Myles MellorCommercial, digital & marketing operator
← Systems

How this site updates itself

This site isn't a brochure maintained on the side — it's an output surface of the same operating system it describes, run by the same rules: drop a file and it's a page, promote a piece with one command, and a weekly pass keeps it honest.

Adding a page here is a one-file change; a /promote command turns a workspace artefact into a guardrailed page; a sync step reconciles the live numbers with their source; and every push deploys itself. It's deliberately not fully automatic — the editorial and privacy gates are the point — but drift has a scheduled catch.

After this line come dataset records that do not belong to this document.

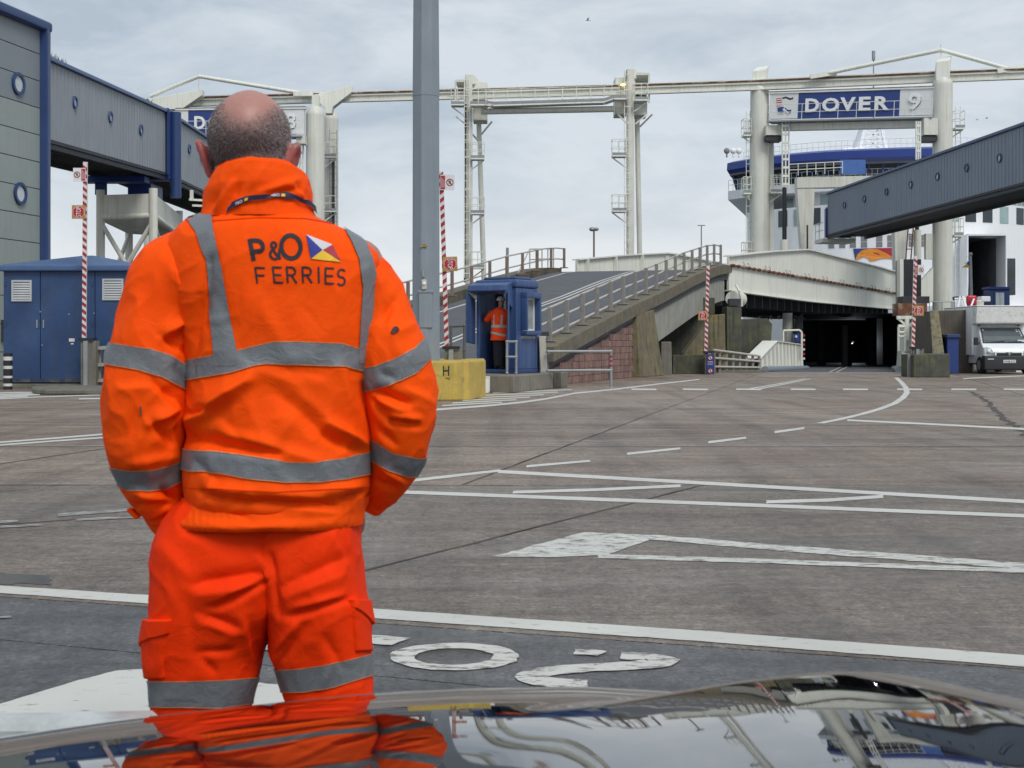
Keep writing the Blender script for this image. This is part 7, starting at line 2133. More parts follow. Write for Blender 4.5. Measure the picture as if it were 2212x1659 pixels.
# --- reflective tapes
TB_t = curve([(395, 778), (430, 772), (505, 758), (545, 748), (590, 737), (640, 737), (740, 741), (790, 757), (830, 772)])
TB_b = curve([(395, 823), (430, 817), (500, 806), (555, 790), (575, 787), (640, 788), (745, 793), (800, 806), (830, 815)])
band('reflective_band', TP, TB_t, TB_b, TAPE, jacket)
LB_t = curve([(395, 968), (405, 971), (470, 976), (550, 987), (620, 997), (680, 998), (740, 989), (800, 975), (810, 972)])
LB_b = curve([(395, 1014), (405, 1018), (470, 1022), (540, 1036), (620, 1043), (690, 1042), (750, 1035), (800, 1024), (812, 1018)])
band('reflective_band', TP, LB_t, LB_b, TAPE, jacket)
def brace(P, left, right, y0, y1, n=70, k=7, off=.0036):
    """tape running over the shoulder: between picture curves left(y), right(y) on the back"""
    N_ = grid_normals(P); X, Y = project(P); R, C = P.shape[:2]
    back = np.where(np.sin(np.linspace(0, 2 * np.pi, C, endpoint=False)) >= -0.02)[0]
    rr = [i for i in range(R) if True]
    vs, fs = [], []; good = []
    for i in range(R):
        xs = X[i, back]; o = np.argsort(xs); xs_s = xs[o]; cols = back[o].astype(float)
        ym = Y[i, back][o]
        yc = np.interp((left(Y[i, C // 4]) + right(Y[i, C // 4])) / 2, xs_s, ym)
        if yc < y0 or yc > y1: good.append(None); continue
        a, b = left(yc), right(yc)
        good.append(len(vs))
        for q in range(k):
            x = a + (b - a) * q / (k - 1)
            c = np.interp(x, xs_s, cols)
            vs.append(samp(P, i, c) + samp(N_, i, c) * off)
    for a, b in zip(good[:-1], good[1:]):
        if a is None or b is None: continue
        for q in range(k - 1): fs.append((a + q, a + q + 1, b + q + 1, b + q))
    o0 = np.array(origin_of(jacket))
    me = bpy.data.meshes.new('reflective_brace'); me.from_pydata([tuple(v - o0) for v in vs], [], fs)
    me.polygons.foreach_set('use_smooth', [True] * len(me.polygons))
    return link_mesh('reflective_brace', me, jacket, [TAPE])
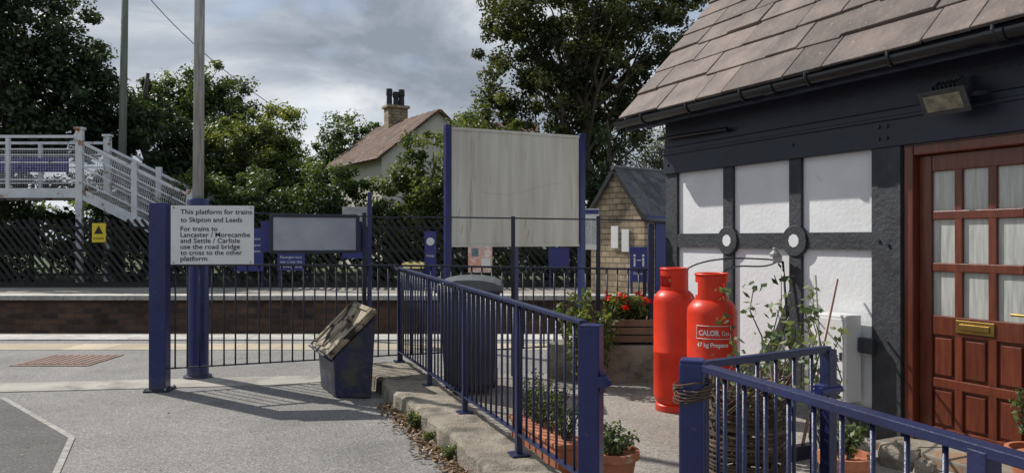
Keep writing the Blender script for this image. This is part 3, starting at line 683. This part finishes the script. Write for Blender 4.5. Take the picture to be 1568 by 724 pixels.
# wicker basket
g=group('wicker_basket'); random.seed(4); m=MB(); cx,cy=.98,3.16
for k in range(46):
    z=.36+k*.0125; r=.13+.035*math.sin((z-.36)/.58*2.6); ph=random.random()*6
    ky=random.uniform(-.02,.02)
    m.tube([(cx+(r+.006*math.sin(a*.9*7+ph+k*3.14))*math.cos(a*.393),cy+(r+.006*math.sin(a*.9*7+ph+k*3.14))*math.sin(a*.393),z+ky*math.cos(a*.393+ph)) for a in range(17)],.007,5)
for k in range(16):
    a=k*.393; m.tube([(cx+.13*math.cos(a),cy+.13*math.sin(a),.35),(cx+.165*math.cos(a),cy+.165*math.sin(a),.65),(cx+.14*math.cos(a),cy+.14*math.sin(a),.96+random.uniform(0,.05))],.006,5)
for k in range(40):
    a=random.random()*6.28; m.tube([(cx+.15*math.cos(a),cy+.15*math.sin(a),random.uniform(.7,.95)),(cx+.2*math.cos(a+.8),cy+.2*math.sin(a+.8),random.uniform(.75,1.02)),(cx+.16*math.cos(a+1.7),cy+.16*math.sin(a+1.7),random.uniform(.7,1.0))],.004,4)
for k in range(6):
    m.tube([(.653+.068*math.cos(a*.7+k),2.72+.068*math.sin(a*.7+k),.97+.012*k+.012*math.sin(a+k)) for a in range(10)],.0035,4)
m.build('weave',WICK,g,smooth=True)
plant('',(cx,cy,.6),.48,.20,7,5,.028,LF_GREY,61,parent=g)
random.seed(2); rock=group('stones')
for (x,y,s_) in ((2.65,5.15,.14),(2.45,5.3,.10),(2.72,4.95,.08)):
    me=MB(); me.lathe((x,y,0),[(0,0),(s_,0),(s_*1.05,s_*.5),(s_*.8,s_*.95),(s_*.3,s_*1.15),(0,s_*1.15)],9)
    me.v=[(a+random.uniform(-.02,.02),b+random.uniform(-.02,.02),c_+random.uniform(-.01,.01)) for a,b,c_ in me.v]; me.build('stone',CONC,rock,bevel=.01)

# ------------------------------------------------------------------ far platform furniture
k=24.5/1150
def px(x): return (x-784)*k
def fsign(name,x0,x1,z0,z1,m,y=24.5,posts=True,pm=BLUE):
    g=group(name); MB().box(((x0+x1)/2,y,(z0+z1)/2),(x1-x0,.04,z1-z0)).build('panel',m,g,bevel=.01)
    if posts:
        q=MB()
        for x in (x0+.05,x1-.05): q.box((x,y+.05,(z1-.06)/2-.03),(.06,.05,z1))
        q.build('posts',pm,g)
    return g
g=fsign('blue_station_sign',-9.07,-8.10,.48,1.87,SBLUE)
for z in (1.5,1.3,1.1): text('text','Platform information',-9.0,z,24.475,(1,0),.8,.12,WHITET,g)
g=fsign('blue_notice_sign',-7.65,-6.75,.50,1.06,SBLUE)
for i,z in enumerate((.9,.75,.6)): text('text',('Passengers must','not cross the','railway line')[i],-7.55,z,24.475,(1,0),.7,.13,WHITET,g)
g=fsign('help_point_totem',-2.85,-2.47,0,1.78,SBLUE,posts=False)
MB().tube([(-2.66,24.478,1.45),(-2.66,24.47,1.45)],.13,20).build('clock_symbol',WHITET,g); text('text','Help',-2.78,.95,24.475,(1,0),.25,.12,WHITET,g)
POST=mat('poster_print',(.75,.34,.24),(.55,.50,.46),scale=3,rough=.6,c3=(.8,.72,.66),t3=.55,s3=5)
g=fsign('poster_case',-1.43,-.64,.44,1.36,POST,pm=RAILD)
MB().box((-1.2,24.47,1.1),(.22,.012,.26)).build('picture',mat('poster_picture',(.2,.28,.35),(.1,.13,.16),scale=8),g); MB().box((-.85,24.47,.75),(.3,.012,.3)).build('picture',WHITE,g)
g=fsign('notice_board',1.98,2.42,1.24,2.37,WHITE,y=20.9); MB().box((2.2,20.87,2.29),(.42,.02,.12)).build('header',SBLUE,g)
PG=mat('poster_grey',(.62,.62,.60),(.34,.36,.38),scale=14,rough=.6)
for i in range(2): MB().box((2.1+.2*i,20.87,1.75),(.16,.014,.7)).build('poster',PG,g)
g=fsign('yellow_warning_sign',px(136),px(157),1.42,2.05,YELL,y=24.7,posts=False)
mt=MB(); cx_=px(146.5); mt.add([(cx_-.15,24.67,1.70),(cx_+.15,24.67,1.70),(cx_,24.67,1.97)],[(0,1,2)]); mt.build('triangle',BLACKT,g)
text('text','DANGER',cx_-.17,1.52,24.675,(1,0),.34,.1,BLACKT,g)
g=fsign('distancing_sign',3.26,3.74,.35,1.32,SBLUE,y=20.75)
m=MB()
for x in (3.38,3.62): m.box((x,20.72,.9),(.05,.012,.24)); m.tube([(x,20.725,1.08),(x,20.715,1.08)],.035,12)
m.beam((3.44,20.715,.95),(3.56,20.715,.95),.012,.02); m.build('figures',WHITET,g); text('text','Please',3.36,.55,20.73,(1,0),.28,.1,WHITET,g)
fsign('small_blue_sign',px(840),px(872),.55,1.25,SBLUE)
g=group('grit_bin'); m=MB().box((-3.15,23.9,.26),(.7,.5,.66)); m.build('body',BIN,g,bevel=.05)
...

The honest problem with a personal site is that maintaining it is a separate job from doing the work — so it goes stale. This one is built to avoid exactly that. It isn't a brochure kept on the side; it's a surface the operating system publishes onto, governed by the same rules as everything else. Maintaining it isn't extra work — it's the same work, pointed outward.

Drop a file, get a page

The engine is a publishing pipeline. Every page under Work, Systems and Notes is a single markdown file with a few lines of metadata at the top; the build reads the folder and turns each one into a page — no new code, no template wrangling, no CMS. Adding a write-up is the same motion as writing a note. When publishing costs that little, keeping the site alive stops being a project and becomes a habit.

One command to promote

Writing the file correctly — the right metadata, the house voice, the privacy lines held — is itself a small skill, so it's encoded as one: a /promote command. Point it at a workspace artefact (a lesson, a system, a piece of shipped work) and it drafts the page, runs it through the same communication-review gate every other output passes, checks it for anything that shouldn't be public, and shows it to me before a word is written. Approve, and it's a page. This explainer was published that way.

A sync step that catches drift

Some of what's here is a snapshot of live workspace state — the capability levels, the counts — and snapshots go stale. So /promote has a second mode that reconciles those against their source of truth, flags whatever has drifted, and fixes it on approval. It runs as part of the weekly review, so the outward-facing version of me can't quietly fall out of date. Levels and counts sync; the hand-written reasoning, and anything private, deliberately don't — see a system that knows who it's for.

Push, and it's live

The last link is mechanical. A push to the repository deploys the site on its own — no manual release, no separate publish button. What you're reading is whatever was last approved and pushed, usually minutes earlier.

What's deliberately missing

Notice that nothing auto-publishes. The pipeline is fast, but a person still approves every page and every sync — because the parts that need judgement (is this the right framing, is it safe to show, is it still true) are exactly the parts you don't hand to a machine. The site updates itself in the mechanical sense and stays honest in the editorial one, and the distance between those two is the whole design. A page describing that principle, published by a process that follows it, is about as close to showing instead of telling as a website gets.